Don't copy the pictures; return every other part of the records exactly.

····················

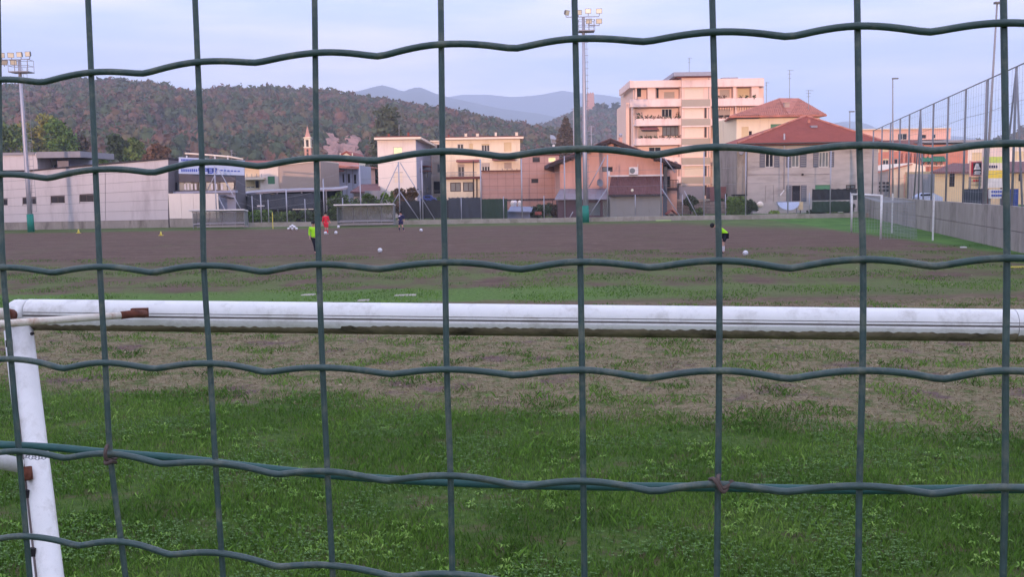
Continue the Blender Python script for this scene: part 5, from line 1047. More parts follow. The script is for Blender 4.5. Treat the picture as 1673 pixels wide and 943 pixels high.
MB().box(xm - hw * 1.1, xm + hw * 1.1, Yb - .15, Yb + hw * 2, zz(241.4), zz(239.6)).build('cornice', M['trim_cream'], bt); MB().box(xm - hw * 1.1, xm + hw * 1.1, Yb - .15, Yb + hw * 2, zz(225.4), zz(223.8)).build('cornice', M['trim_cream'], bt)
MB().box(xm - hw * .42, xm + hw * .42, Yb + .6, Yb + .9, zz(239), zz(229)).build('bell', M['frame_dark'], bt)
MB().tube([(xm, Yb + hw, zz(223.8)), (xm, Yb + hw, zz(219)), (xm, Yb + hw, zz(205.5))], [hw * .95, hw * .62, .03], 8).build('spire', M['steeple'], bt)
MB().tube([(xm, Yb + hw, zz(205.6)), (xm, Yb + hw, zz(203))], .05, 5).build('cross', M['galv_dull'], bt)
for zc in (246, 252): MB().box(xm - hw * .28, xm + hw * .28, Yb - .06, Yb + .02, zz(zc + 2.5), zz(zc - 2.5)).build('niche', M['frame_dark'], bt)
o = thing('orange_house', 'small orange house side half hidden behind trees between church hall and pale apartment house', 'house', (cx(594, 140), 140, 0)); facade(o, 586, 274, 601, None, 140, 8, M['salmon'], [(596, 284, 599, 289, 'black:1')]); pbox(o, 585, 272, 604, 274.4, 140, -.5, 8, M['tile_old'], 'roof')
o = thing('brown_roofed_shed', 'low shed with a brown roof behind the bushes left of the pale apartment house', 'shed', (cx(600, 96), 96, 0)); facade(o, 578, 312, 622, None, 96, 5, M['stone_plaster']); MB().slab([at(572, 313, 95.5), at(622, 313.5, 95.5), at(620, 300, 102), at(590, 301, 102)], .15).build('roof', M['tile_brown'], o)
o = pbox(None, 596, 311.5, 628, 325, 94, 0, .25, M['slab_grey'], 'garden_wall', z0=0); tag(o, 'pale grey garden wall behind the bushes left of the pale apartment house', 'wall')

# ---------------- pale apartment house (two faces)
YA = 100.0; xA0, xA1 = cx(618, YA), cx(680.5, YA); zA = at(650, 227.5, YA).z
ap = thing('apartment_house', 'pale pink apartment house with one glowing window, its right side coloured blue for shade', 'apartment house', ((xA0 + xA1) / 2, YA, 0))
facade(ap, 618, 227.5, 680.5, None, YA, .4, M['pale_pink'], [(642.5, 240, 657.5, 256, 'lit:2')])
pbox(ap, 643, 281, 644, 298, YA, -.03, .01, M['frame_white'], 'window_trim'); pbox(ap, 643, 281, 658.5, 282.3, YA, -.03, .01, M['blind_grey'], 'window_trim'); pbox(ap, 644.5, 283, 657.5, 298, YA, -.02, .01, M['trim_cream'], 'closed_shutter')
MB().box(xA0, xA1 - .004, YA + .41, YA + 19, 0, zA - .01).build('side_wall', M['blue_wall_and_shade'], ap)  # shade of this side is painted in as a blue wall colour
sw = [(1.2, .7, 6.1, .9), (4.3, .6, 7.0, .5), (1.5, .9, 3.0, 1.0)]
for yy, zb_, h_, w_ in ((4.0, 7.6, .5, .4), (12.5, 6.4, .9, .9), (3.5, 4.4, .6, .7), (3.6, 1.9, .8, .8), (12.5, 4.0, .8, 1.1), (12.5, 2.4, .6, 1.1), (15, .7, 1.2, .9)):
    f = MB().box(xA1 - .002, xA1 + .04, YA + yy, YA + yy + w_, zb_, zb_ + h_).build('window', M['frame_white'], ap); MB().box(xA1 + .038, xA1 + .046, YA + yy + .06, YA + yy + w_ - .06, zb_ + .06, zb_ + h_ - .06).build('pane', M['glass_dark'], f)
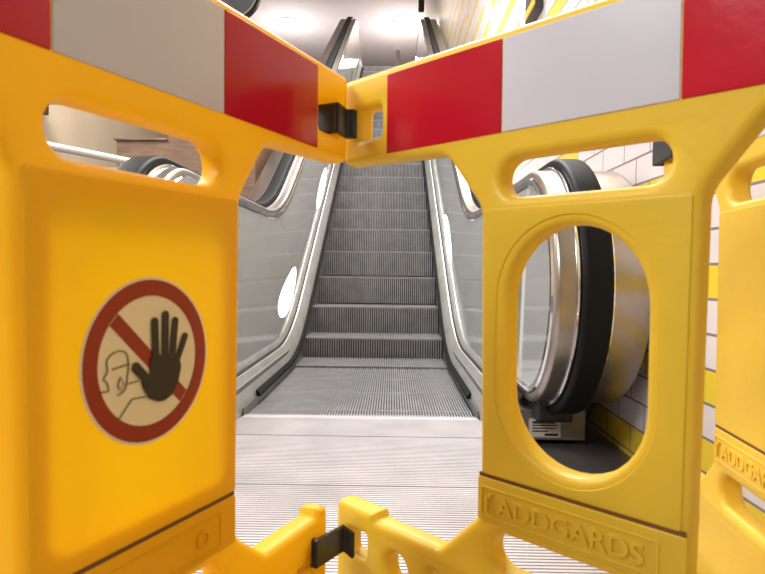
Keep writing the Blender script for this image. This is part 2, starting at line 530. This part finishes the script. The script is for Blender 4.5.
def barrier(o3, d, flip, dz, ym, stripe_mats, oval, lettering, label, inset, lift=0.0, hw=0.1675, su=0.0):
    """o3: hinge end on the ground plan, d: direction away from the hinge; flip: image-right runs towards the hinge"""
    o3 = Vector(o3)*K; d = Vector(d).normalized()
    mid = o3+d*0.4775*K
    xd = -d if flip else d
    t = thing('safety_barrier', label, 'barrier', (mid.x, mid.y, CAMZ+dz*K), math.atan2(xd.y, xd.x), 'yellow barrier panels round the escalator')
    holes = [stadium(-0.001, 0.139, 0.124, 0.0290) if oval else stadium(0, 0.138, 0.130, 0.0300), stadium(0, -0.4275, 0.132, 0.029)]
    for s in (-1, 1):
        a, b = sorted((s*(0.4775-0.093), s*(0.4775-0.034)))
        holes.append(rect(a, b, 0.243, 0.297, 0.006))
        a, b = sorted((s*(0.4775-inset-0.086), s*(0.4775-inset-0.034)))
        holes.append(rect(a, b, -0.535+lift, -0.487+lift, 0.006))
        holes.append(stadium(s*0.3355, -0.535, 0.026, 0.030))
        holes.append(stadium(s*0.245, -0.525, 0.018, 0.020))
    ov = []
    if ym == 'yellow_deep': ov = [rect(-0.128, 0.128, -0.285, 0.066, 0.02)]      # hollow behind the thin middle skin
    if oval: ov = [stadium(-0.006, -0.109, 0.1050, 0.174, 18)]
    sheet('barrier_body', [outline(inset, lift, hw)] + holes + ov, T, BEV, M[ym], t)
    # raised middle panel
    pl = [round_poly(sc_pts([(-hw+0.014, -0.311, 0.004), (hw-0.014, -0.311, 0.004), (hw-0.0095, 0.094, 0.004), (-hw+0.0095, 0.094, 0.004)]), 4)]
    if oval: pl.append(stadium(-0.006, -0.109, 0.1190, 0.188, 18))
    sheet('middle_panel', pl, 0.004, 0.0016, M['yellow_thin'] if ym == 'yellow_deep' else M[ym], t, y_front=-0.0018)
    sheet('lower_panel', [rect(-0.1540, 0.1540, -0.384, -0.3165, 0.004)], 0.004, 0.0016, M[ym], t, y_front=-0.0018)
    obj('shade_strip', boxbm(-0.152*K, 0.152*K, -0.0006, 0.002, -0.3165*K, -0.3105*K), M['shade_strip'], t)  # dark strip painting in the shade of the groove
    # striped band: red, white, red
    cuts = [q+su for q in (-0.3725, -0.1275, 0.1275, 0.3725)]
    for i in range(3):
        sheet('reflective_stripe', [rect(cuts[i]+0.0008, cuts[i+1]-0.0008, 0.207, 0.346, 0.002)], 0.003, 0.001, stripe_mats[i], t, y_front=-0.0015)
    # frame of the moulded lettering
    fr = [rect(-0.147, 0.122, -0.377, -0.330, 0.003), rect(-0.1445, 0.1195, -0.3745, -0.3325, 0.002)]
    sheet('lettering_frame', fr, 0.0024, 0.0006, M[ym], t, y_front=-0.0032)
    if lettering:
        text_mesh('moulded_lettering', 'ADDGARDS', 0.222*K, 0.027*K, 0.0026, M[ym], t, (-0.007*K, -0.3535*K), -0.0018)
        bm = bmesh.new(); box(bm, -0.137*K, -0.133*K, -0.006, -0.002, -0.367*K, -0.343*K); box(bm, -0.131*K, -0.126*K, -0.006, -0.002, -0.344*K, -0.339*K)
        obj('moulded_mark', bm, M[ym], t)
    else:
        sheet('moulded_boss', [stadium(0.085, -0.352, 0.012, 0.012, 12), stadium(0.085, -0.352, 0.008, 0.008, 12)], 0.004, 0.001, M[ym], t, y_front=-0.0045)
    for s in (-1, 1):
        a, b = sorted((s*0.30*K, s*0.42*K))
        fb = boxbm(a, b, -0.05*K, T+0.05*K, -(CAMZ+dz*K), -0.655*K)
        obj('foot', fb, M['black'], t, bevel=0.012)
    return t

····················

• _Final answer_
Continue the Blender Python script for this scene: part 5, from line 1047. More parts follow. The script is for Blender 4.5. Treat the picture as 1673 pixels wide and 943 pixels high.
MB().box(xm - hw * 1.1, xm + hw * 1.1, Yb - .15, Yb + hw * 2, zz(241.4), zz(239.6)).build('cornice', M['trim_cream'], bt); MB().box(xm - hw * 1.1, xm + hw * 1.1, Yb - .15, Yb + hw * 2, zz(225.4), zz(223.8)).build('cornice', M['trim_cream'], bt)
MB().box(xm - hw * .42, xm + hw * .42, Yb + .6, Yb + .9, zz(239), zz(229)).build('bell', M['frame_dark'], bt)
MB().tube([(xm, Yb + hw, zz(223.8)), (xm, Yb + hw, zz(219)), (xm, Yb + hw, zz(205.5))], [hw * .95, hw * .62, .03], 8).build('spire', M['steeple'], bt)
MB().tube([(xm, Yb + hw, zz(205.6)), (xm, Yb + hw, zz(203))], .05, 5).build('cross', M['galv_dull'], bt)
for zc in (246, 252): MB().box(xm - hw * .28, xm + hw * .28, Yb - .06, Yb + .02, zz(zc + 2.5), zz(zc - 2.5)).build('niche', M['frame_dark'], bt)
o = thing('orange_house', 'small orange house side half hidden behind trees between church hall and pale apartment house', 'house', (cx(594, 140), 140, 0)); facade(o, 586, 274, 601, None, 140, 8, M['salmon'], [(596, 284, 599, 289, 'black:1')]); pbox(o, 585, 272, 604, 274.4, 140, -.5, 8, M['tile_old'], 'roof')
o = thing('brown_roofed_shed', 'low shed with a brown roof behind the bushes left of the pale apartment house', 'shed', (cx(600, 96), 96, 0)); facade(o, 578, 312, 622, None, 96, 5, M['stone_plaster']); MB().slab([at(572, 313, 95.5), at(622, 313.5, 95.5), at(620, 300, 102), at(590, 301, 102)], .15).build('roof', M['tile_brown'], o)
o = pbox(None, 596, 311.5, 628, 325, 94, 0, .25, M['slab_grey'], 'garden_wall', z0=0); tag(o, 'pale grey garden wall behind the bushes left of the pale apartment house', 'wall')

# ---------------- pale apartment house (two faces)
YA = 100.0; xA0, xA1 = cx(618, YA), cx(680.5, YA); zA = at(650, 227.5, YA).z
ap = thing('apartment_house', 'pale pink apartment house with one glowing window, its right side coloured blue for shade', 'apartment house', ((xA0 + xA1) / 2, YA, 0))
facade(ap, 618, 227.5, 680.5, None, YA, .4, M['pale_pink'], [(642.5, 240, 657.5, 256, 'lit:2')])
pbox(ap, 643, 281, 644, 298, YA, -.03, .01, M['frame_white'], 'window_trim'); pbox(ap, 643, 281, 658.5, 282.3, YA, -.03, .01, M['blind_grey'], 'window_trim'); pbox(ap, 644.5, 283, 657.5, 298, YA, -.02, .01, M['trim_cream'], 'closed_shutter')
MB().box(xA0, xA1 - .004, YA + .41, YA + 19, 0, zA - .01).build('side_wall', M['blue_wall_and_shade'], ap)  # shade of this side is painted in as a blue wall colour
sw = [(1.2, .7, 6.1, .9), (4.3, .6, 7.0, .5), (1.5, .9, 3.0, 1.0)]
for yy, zb_, h_, w_ in ((4.0, 7.6, .5, .4), (12.5, 6.4, .9, .9), (3.5, 4.4, .6, .7), (3.6, 1.9, .8, .8), (12.5, 4.0, .8, 1.1), (12.5, 2.4, .6, 1.1), (15, .7, 1.2, .9)):
    f = MB().box(xA1 - .002, xA1 + .04, YA + yy, YA + yy + w_, zb_, zb_ + h_).build('window', M['frame_white'], ap); MB().box(xA1 + .038, xA1 + .046, YA + yy + .06, YA + yy + w_ - .06, zb_ + .06, zb_ + h_ - .06).build('pane', M['glass_dark'], f)
Keep writing the Blender script for this image. This is part 2, starting at line 530. This part finishes the script. The script is for Blender 4.5.
def barrier(o3, d, flip, dz, ym, stripe_mats, oval, lettering, label, inset, lift=0.0, hw=0.1675, su=0.0):
    """o3: hinge end on the ground plan, d: direction away from the hinge; flip: image-right runs towards the hinge"""
    o3 = Vector(o3)*K; d = Vector(d).normalized()
    mid = o3+d*0.4775*K
    xd = -d if flip else d
    t = thing('safety_barrier', label, 'barrier', (mid.x, mid.y, CAMZ+dz*K), math.atan2(xd.y, xd.x), 'yellow barrier panels round the escalator')
    holes = [stadium(-0.001, 0.139, 0.124, 0.0290) if oval else stadium(0, 0.138, 0.130, 0.0300), stadium(0, -0.4275, 0.132, 0.029)]
    for s in (-1, 1):
        a, b = sorted((s*(0.4775-0.093), s*(0.4775-0.034)))
        holes.append(rect(a, b, 0.243, 0.297, 0.006))
        a, b = sorted((s*(0.4775-inset-0.086), s*(0.4775-inset-0.034)))
        holes.append(rect(a, b, -0.535+lift, -0.487+lift, 0.006))
        holes.append(stadium(s*0.3355, -0.535, 0.026, 0.030))
        holes.append(stadium(s*0.245, -0.525, 0.018, 0.020))
    ov = []
    if ym == 'yellow_deep': ov = [rect(-0.128, 0.128, -0.285, 0.066, 0.02)]      # hollow behind the thin middle skin
    if oval: ov = [stadium(-0.006, -0.109, 0.1050, 0.174, 18)]
    sheet('barrier_body', [outline(inset, lift, hw)] + holes + ov, T, BEV, M[ym], t)
    # raised middle panel
    pl = [round_poly(sc_pts([(-hw+0.014, -0.311, 0.004), (hw-0.014, -0.311, 0.004), (hw-0.0095, 0.094, 0.004), (-hw+0.0095, 0.094, 0.004)]), 4)]
    if oval: pl.append(stadium(-0.006, -0.109, 0.1190, 0.188, 18))
    sheet('middle_panel', pl, 0.004, 0.0016, M['yellow_thin'] if ym == 'yellow_deep' else M[ym], t, y_front=-0.0018)
    sheet('lower_panel', [rect(-0.1540, 0.1540, -0.384, -0.3165, 0.004)], 0.004, 0.0016, M[ym], t, y_front=-0.0018)
    obj('shade_strip', boxbm(-0.152*K, 0.152*K, -0.0006, 0.002, -0.3165*K, -0.3105*K), M['shade_strip'], t)  # dark strip painting in the shade of the groove
    # striped band: red, white, red
    cuts = [q+su for q in (-0.3725, -0.1275, 0.1275, 0.3725)]
    for i in range(3):
        sheet('reflective_stripe', [rect(cuts[i]+0.0008, cuts[i+1]-0.0008, 0.207, 0.346, 0.002)], 0.003, 0.001, stripe_mats[i], t, y_front=-0.0015)
    # frame of the moulded lettering
    fr = [rect(-0.147, 0.122, -0.377, -0.330, 0.003), rect(-0.1445, 0.1195, -0.3745, -0.3325, 0.002)]
    sheet('lettering_frame', fr, 0.0024, 0.0006, M[ym], t, y_front=-0.0032)
    if lettering:
        text_mesh('moulded_lettering', 'ADDGARDS', 0.222*K, 0.027*K, 0.0026, M[ym], t, (-0.007*K, -0.3535*K), -0.0018)
        bm = bmesh.new(); box(bm, -0.137*K, -0.133*K, -0.006, -0.002, -0.367*K, -0.343*K); box(bm, -0.131*K, -0.126*K, -0.006, -0.002, -0.344*K, -0.339*K)
        obj('moulded_mark', bm, M[ym], t)
    else:
        sheet('moulded_boss', [stadium(0.085, -0.352, 0.012, 0.012, 12), stadium(0.085, -0.352, 0.008, 0.008, 12)], 0.004, 0.001, M[ym], t, y_front=-0.0045)
    for s in (-1, 1):
        a, b = sorted((s*0.30*K, s*0.42*K))
        fb = boxbm(a, b, -0.05*K, T+0.05*K, -(CAMZ+dz*K), -0.655*K)
        obj('foot', fb, M['black'], t, bevel=0.012)
    return t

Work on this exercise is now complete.